What you should do
Write only the number of lines in the records beneath that hold "pixels".

=== Items ===

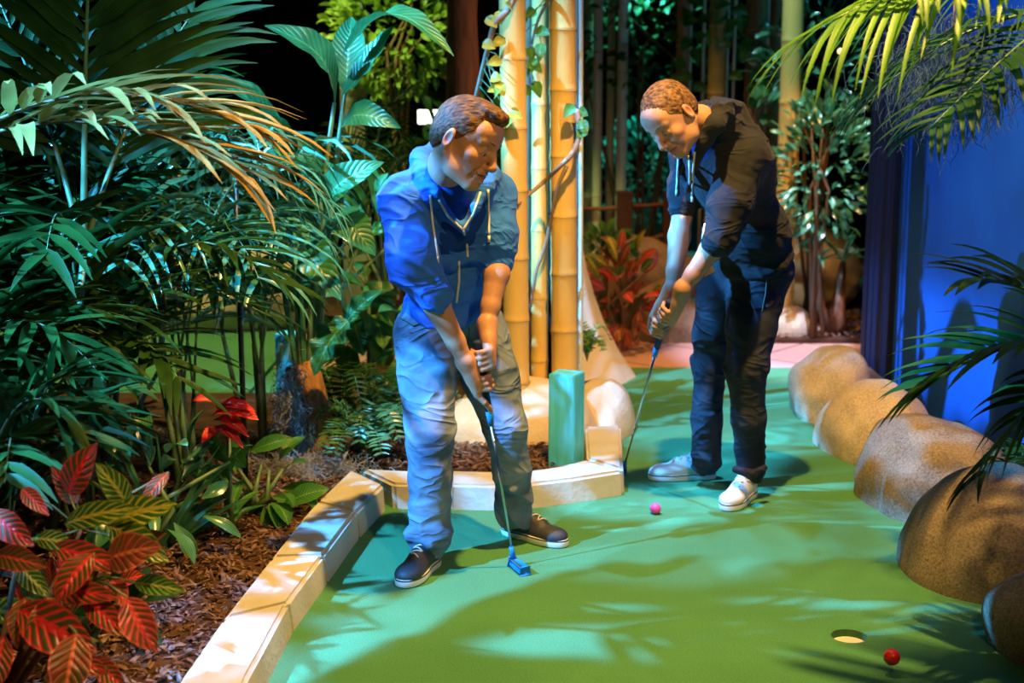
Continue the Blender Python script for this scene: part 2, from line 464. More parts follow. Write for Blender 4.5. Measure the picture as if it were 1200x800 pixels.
def hand(S, wrist, gp, d, s, t, curl=1.0, spread=.0195, thumb=1, point=False):
    """closes five fingers round a shaft: gp a point on its axis, d down the shaft, s towards the palm, t the way the fingers go round"""
    d = Vector(d).normalized(); s = Vector(s); s = (s-d*s.dot(d)).normalized()
    t = Vector(t); t = (t-d*t.dot(d)); t = (t-s*t.dot(s)).normalized(); gp = Vector(gp); w = Vector(wrist)
    def at(phi, r, off): a = math.radians(phi); return gp+d*off+(s*math.cos(a)+t*math.sin(a))*r
    offs = [.034, .0145, -.005, -.0235]; rr = [.0088, .0092, .0088, .0078]; ln = [0, 6, 0, -14]
    for i in range(4):
        k = at(22, .046, offs[i]*.95)
        S.chain([w, w.lerp(k, .55), k], [.026, .0175, .0125], k=.016)
    S.chain([w, at(-25, .034, -.03)], [.024, .017], k=.02)
    for i in range(4):
        pts = [at(22, .046, offs[i]), at(72+ln[i], .0375, offs[i]+.004), at(128+ln[i], .0255, offs[i]+.006), at(190+ln[i], .0215, offs[i]+.004)]
        if point and i == 0: pts = [at(22, .046, .034), at(48, .040, .062), at(66, .030, .086), at(78, .0225, .106)]
        S.chain(pts, [rr[i]+.002, rr[i]+.0008, rr[i], rr[i]-.001], k=.0045)
    pts = [at(-25, .036, -.03), at(-62, .036, .0), at(-92, .027, .032), at(-112, .022, .056)]
    if thumb == 2: pts = [at(-25, .036, -.025), at(-40, .036, .01), at(-55, .03, .045), at(-62, .024, .068)]
    S.chain(pts, [.016, .0125, .0098, .0085], k=.01)
def march(S, px, py, off=0.0, t0=3.3, tmax=8):
    d = ray(px, py); d = np.array(d.normalized()); o = np.array((0, 0, CAMH)); t = t0
    for _ in range(220):
        v = float(S.ev((o+d*t)[None].astype(f4))[0])
        if v < .0008: break
        t += max(v*.7, .0008)
        if t > tmax: return None
    return Vector(o+d*(t-off))
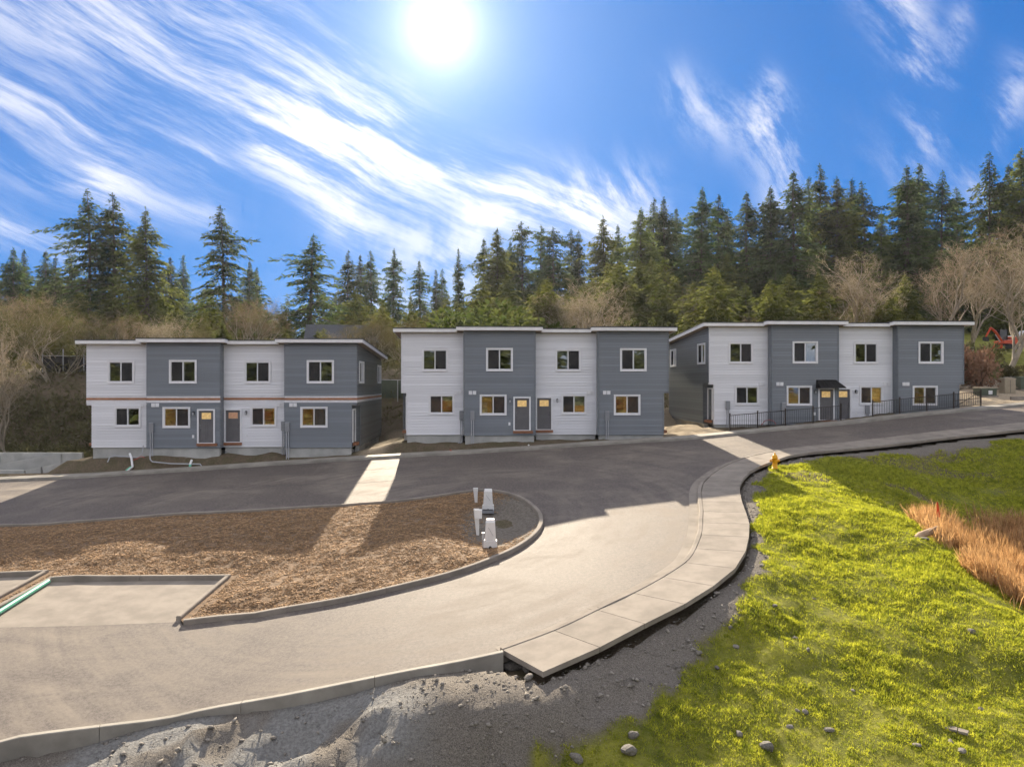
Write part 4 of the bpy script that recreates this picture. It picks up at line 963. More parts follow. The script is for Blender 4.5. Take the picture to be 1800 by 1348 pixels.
# bare and twiggy trees in front of the wood
BT = [(30, 485, 66, 2, 1.35, 'bare brown thicket tree at the left edge beyond the foundations'), (95, 520, 62, 4, 1.3, 'low olive thicket beside the left row, nearest the fence'),
      (205, 532, 66, 2, 1.25, 'low bare brown tree above the leftmost pale unit'), (300, 545, 67, 3, 1.2, 'low bare tree above the second unit of left row'),
      (437, 497, 66, 2, .95, 'rounded russet bare tree above the third unit of left row'), (345, 560, 64, 4, 1.2, 'small olive brush tree peeping over the left row roof'),
      (650, 540, 66, 4, 1.2, 'olive brush tree filling the gap between left and middle rows'), (600, 570, 64, 2, 1.0, 'low bare tree just right of the drooping fir'),
      (720, 540, 70, 4, 1.2, 'olive brush tree over the left corner of the middle row'), (765, 560, 68, 2, 1.1, 'low russet tree over the leftmost unit of middle row'),
      (1030, 480, 70, 3, 1.15, 'wide grey bare tree above the third unit of middle row'), (985, 530, 68, 2, 1.2, 'low bare tree just left of the wide grey one behind middle row'),
      (1100, 520, 98, 4, 1.0, 'olive brush tree above the rightmost unit of middle row'), (1200, 490, 100, 3, 1.0, 'pale bare tree above the gap between middle and right rows'),
      (1290, 515, 98, 3, 1.0, 'pale bare tree above the leftmost unit of right row'), (1350, 535, 72, 2, 1.1, 'low bare tree above the charcoal unit with awning'),
      (1540, 440, 72, 1, 1.25, 'large pale bare tree above the third unit of right row'), (1500, 500, 70, 0, 1.2, 'bare brown tree left of the large pale one behind right row'),
      (1655, 425, 73, 1, 1.05, 'upright pale bare tree above the rightmost unit of right row'), (1710, 410, 76, 0, 1.0, 'tall bare tree just right of the upright pale one'),
      (1768, 385, 66, 1, 1.1, 'mossy bare tree standing on the lawn at the right edge'), (1835, 360, 70, 0, 1.1, 'bare tree cut by the right edge of the photo')]
for px, py, Y, kd, wd, lab in BT: tree_at(px, py, Y, 'bare_tree', BARE, kd, lab, 'tree', 'leafless trees before the wood', wd)
tree_at(15, 560, 53, 'bare_tree', BARE, 1, 'slender pale mossy tree leaning at the left edge above the foundations', 'tree', 'leafless trees before the wood', .8, .5)
tree_at(1363, 462, 100, 'cypress_tree', CON, 5, 'small bright green pointed cypress among the trunks behind right row', 'tree', None, 1.2)
for px, py, Y, kd, wd, lab in [(890, 548, 68, 0, 1.6, 'light green bush peeping over the second unit of middle row'), (1120, 566, 80, 0, 1.0, 'light green bush over the right corner of the middle row'), (840, 552, 69, 0, 1.3, 'yellow-green bush left of the light green one behind middle row'),
                               (1310, 500, 78, 2, 1.3, 'dark evergreen bush beside the small cypress'), (1722, 612, 58, 3, .6, 'russet leafy bush against the right end of right row'), (1706, 612, 60, 1, .8, 'olive brush behind the russet bush at right'),
                               (390, 565, 66, 2, 1.3, 'dark evergreen bush behind the third unit of left row'), (1300, 548, 76, 2, 1.5, 'dark green undergrowth bush behind the first unit of right row'), (1440, 545, 76, 2, 1.8, 'dark green undergrowth bush behind the awning unit')]:
    tree_at(px, py, Y, 'bush', CON if kd == 2 else BUSH, 3 if kd == 2 else kd, lab, 'bush', 'bushes', wd, None, ('stem', 'crown'))
for q, (px, Y) in enumerate([(1718, 61.5), (1737, 62), (1757, 61.6), (1778, 61.8), (1800, 62)]):
    x = (px - 900) / FPX * Y; plant('hedge_bush', BUSH, 1, x, Y + 1.6, 1.15, 'dark clipped bush, %s from the house in the row above the lane' % ORD[q], 'bush', 'row of dark bushes above the lane', 1.2, None, ('stem', 'crown'))

# the wood behind reads as one dark mass
def wood():
    rs = np.random.RandomState(5); base = [c for c in (CON[1], CON[5], CON[0])]; VV = []; FF = []; n = 0
    for cm in base: pass
    def arr(me): v = np.empty(len(me.vertices) * 3, np.float32); me.vertices.foreach_get('co', v); return v.reshape(-1, 4, 3)
    pool = [arr(c[1]) for c in base]
    for i in range(260):
        px = rs.uniform(-250, 2050); Y = rs.uniform(138, 205); sky = np.interp(px, [0, 150, 400, 600, 800, 900, 1050, 1250, 1450, 1600, 1800], [470, 462, 480, 490, 490, 440, 430, 380, 350, 345, 320])
        x = (px - 900) / FPX * Y; z = float(H(np.array([x]), np.array([Y]))[0]); h = (674 - sky - rs.uniform(15, 110)) / FPX * Y - z
        a = pool[rs.randint(3)]; a = a[rs.rand(len(a)) < .08]; c, s = math.cos(rs.rand() * 6), math.sin(rs.rand() * 6); k = max(6, h) / 22.0
        ctr = a.mean(1, keepdims=True); a = ctr + (a - ctr) * 2.3
        q = a.reshape(-1, 3) * np.array((k * 1.5, k * 1.5, k)); q = np.column_stack([q[:, 0] * c - q[:, 1] * s + x, q[:, 0] * s + q[:, 1] * c + Y, q[:, 2] + z]); VV.append(q)
    V = np.vstack(VV); tag(link('wood', np_mesh('wood', V, np.arange(len(V)).reshape(-1, 4), M['needles'])), 'dark distant wood of conifers closing the view behind the trees', 'wood', kind='stuff')
wood()
def wood_edge():
    rs = np.random.RandomState(25); me = CON[3][1]; v = np.empty(len(me.vertices) * 3, np.float32); me.vertices.foreach_get('co', v); pool = v.reshape(-1, 4, 3); VV = []
    for i in range(120):
        px = rs.uniform(-150, 1850); Y = rs.uniform(86, 112) if i % 2 or 1000 < px < 1180 else rs.uniform(69, 78); sky = np.interp(px, [0, 400, 600, 800, 900, 1050, 1250, 1450, 1800], [510, 515, 515, 520, 480, 465, 460, 465, 430]) + rs.uniform(-15, 60) + (25 if Y < 80 else 0)
        x = (px - 900) / FPX * Y; z = float(H(np.array([x]), np.array([Y]))[0]); k = max(4, (674 - sky) / FPX * Y - z) / 22.0
        if px > 1660 and Y < 95: continue
        a = pool[rs.rand(len(pool)) < .20]; ctr = a.mean(1, keepdims=True); a = ctr + (a - ctr) * 1.6; t = rs.rand() * 6; c, s = math.cos(t), math.sin(t)
        q = a.reshape(-1, 3) * np.array((k * 1.5, k * 1.5, k)); VV.append(np.column_stack([q[:, 0] * c - q[:, 1] * s + x, q[:, 0] * s + q[:, 1] * c + Y, q[:, 2] + z]))
    V = np.vstack(VV); tag(link('wood', np_mesh('wood', V, np.arange(len(V)).reshape(-1, 4), M['needles_warm'])), 'mixed green lower growth along the edge of the wood', 'wood', kind='stuff')
wood_edge()
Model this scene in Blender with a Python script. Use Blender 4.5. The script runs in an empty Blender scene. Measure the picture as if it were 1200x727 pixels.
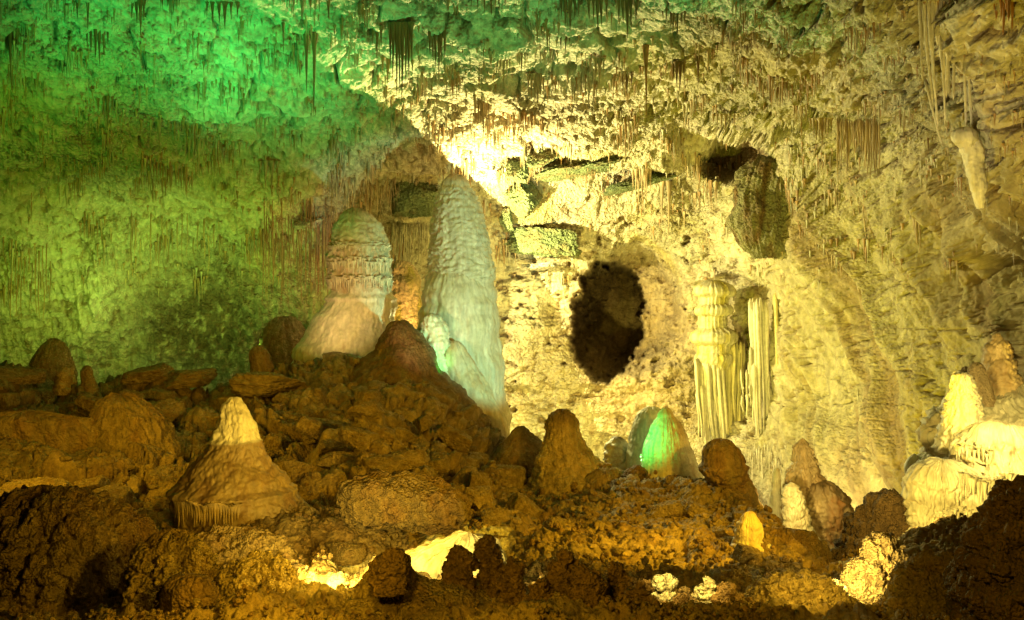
import bpy, math
import numpy as np
rng = np.random.RandomState(7)
K = 0.001
C = bpy.context.scene.collection

# ------------------------------------------------------------ helpers: points and noise
def P(px, py, Y):
    px = np.asarray(px, float); py = np.asarray(py, float); Y = np.asarray(Y, float)
    return np.stack(np.broadcast_arrays((px-600)*K*Y, Y, (363.5-py)*K*Y), -1)

_perm = np.random.RandomState(3).permutation(256).astype(np.int32)
_perm = np.concatenate([_perm, _perm, _perm])
_g = np.random.RandomState(5).normal(size=(256, 3)); _g /= np.linalg.norm(_g, axis=1)[:, None]
_g = _g.astype(np.float32)

def perlin(p, seed=0):
    p = np.asarray(p, np.float32) + np.float32(seed*17.31)
    i = np.floor(p); f = p - i; i = i.astype(np.int32) & 255
    u = f*f*f*(f*(f*6-15)+10)
    out = 0
    for dx in (0, 1):
        a = _perm[i[..., 0]+dx]
        wx = u[..., 0] if dx else 1-u[..., 0]
        for dy in (0, 1):
            b = _perm[a+i[..., 1]+dy]
            wy = wx*(u[..., 1] if dy else 1-u[..., 1])
            for dz in (0, 1):
                h = _perm[b+i[..., 2]+dz]
                g = _g[h]
                d = g[..., 0]*(f[..., 0]-dx)+g[..., 1]*(f[..., 1]-dy)+g[..., 2]*(f[..., 2]-dz)
                out = out + wy*(u[..., 2] if dz else 1-u[..., 2])*d
    return out*1.6

def fbm(p, oct=4, seed=0, gain=.5, lac=2.03, mode=0):
    s = 0; a = 1.0; t = 0
    for k in range(oct):
        n = perlin(np.asarray(p)*lac**k, seed+k)
        if mode == 1: n = 1-2*np.abs(n)          # ridged
        if mode == 2: n = 2*np.abs(n)-.6         # billow
        s = s+a*n; t += a; a *= gain
    return s/t

_rp = np.random.RandomState(11).rand(256, 3).astype(np.float32)
def worley(p, seed=0):
    p = np.asarray(p, np.float32)+np.float32(seed*9.7)
    i = np.floor(p); f = p-i; i = i.astype(np.int32)
    d1 = np.full(p.shape[:-1], 9., np.float32)
    for dx in (-1, 0, 1):
        a = _perm[(i[..., 0]+dx) & 255]
        for dy in (-1, 0, 1):
            b = _perm[a+((i[..., 1]+dy) & 255)]
            for dz in (-1, 0, 1):
                r = _rp[_perm[b+((i[..., 2]+dz) & 255)]]
                d = (r[..., 0]+dx-f[..., 0])**2+(r[..., 1]+dy-f[..., 1])**2+(r[..., 2]+dz-f[..., 2])**2
                d1 = np.minimum(d1, d)
    return np.sqrt(d1)

def blocks(p, seed=0):
    p = np.asarray(p, np.float32)+np.float32(seed*9.7)
    i = np.floor(p); f = p-i; i = i.astype(np.int32)
    d1 = np.full(p.shape[:-1], 9., np.float32); d2 = d1.copy(); idc = np.zeros(p.shape[:-1], np.int32)
    o1 = np.zeros(p.shape, np.float32)
    for dx in (-1, 0, 1):
        a = _perm[(i[..., 0]+dx) & 255]
        for dy in (-1, 0, 1):
            b = _perm[a+((i[..., 1]+dy) & 255)]
            for dz in (-1, 0, 1):
                hh = _perm[b+((i[..., 2]+dz) & 255)]; r = _rp[hh]
                v = np.stack([r[..., 0]+dx-f[..., 0], r[..., 1]+dy-f[..., 1], r[..., 2]+dz-f[..., 2]], -1)
                d = (v**2).sum(-1); nw = d < d1
                d2 = np.where(nw, d1, np.minimum(d2, d)); idc = np.where(nw, hh, idc); o1 = np.where(nw[..., None], v, o1); d1 = np.where(nw, d, d1)
    tilt = (o1*_g[idc]).sum(-1)
    return np.sqrt(d2)-np.sqrt(d1), _rp[idc, 0], tilt
def popcorn(p, size, seed=0):
    w = worley(p/size, seed)
    return np.sqrt(np.clip(1-(w/.72)**2, 0, 1))*size*.62

def ss(a, b, x):
    t = np.clip((np.asarray(x, float)-a)/(b-a), 0, 1); return t*t*(3-2*t)
def gauss(x, y, cx, cy, sx, sy, rot=0):
    c, s = math.cos(math.radians(rot)), math.sin(math.radians(rot))
    dx = (x-cx)*c+(y-cy)*s; dy = -(x-cx)*s+(y-cy)*c
    return np.exp(-.5*((dx/sx)**2+(dy/sy)**2))
def mix(a, b, t): return np.asarray(a)*(1-t)[..., None]+np.asarray(b)*t[..., None]

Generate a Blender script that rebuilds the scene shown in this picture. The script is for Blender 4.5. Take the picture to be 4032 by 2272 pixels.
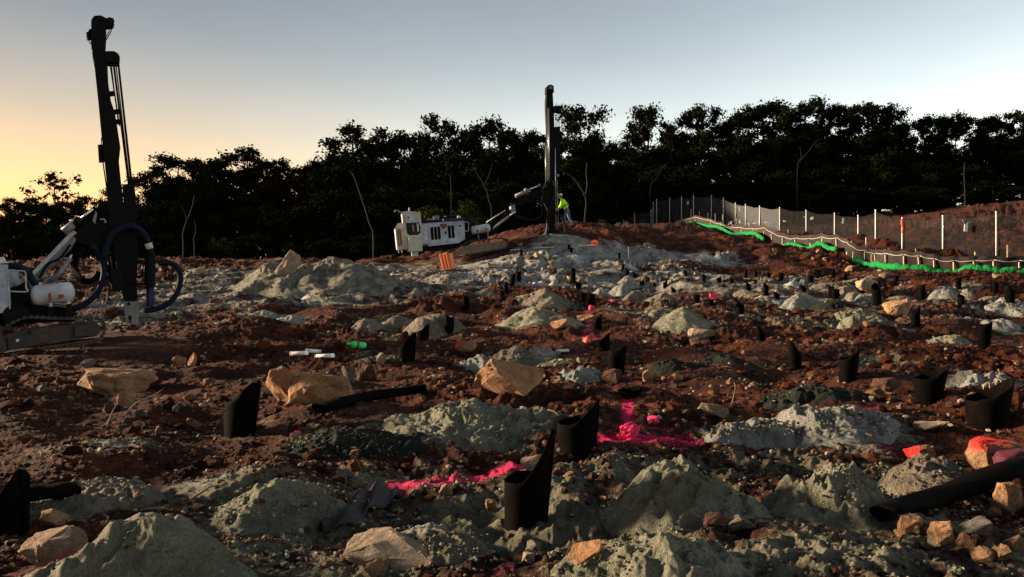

===

Finished answer
4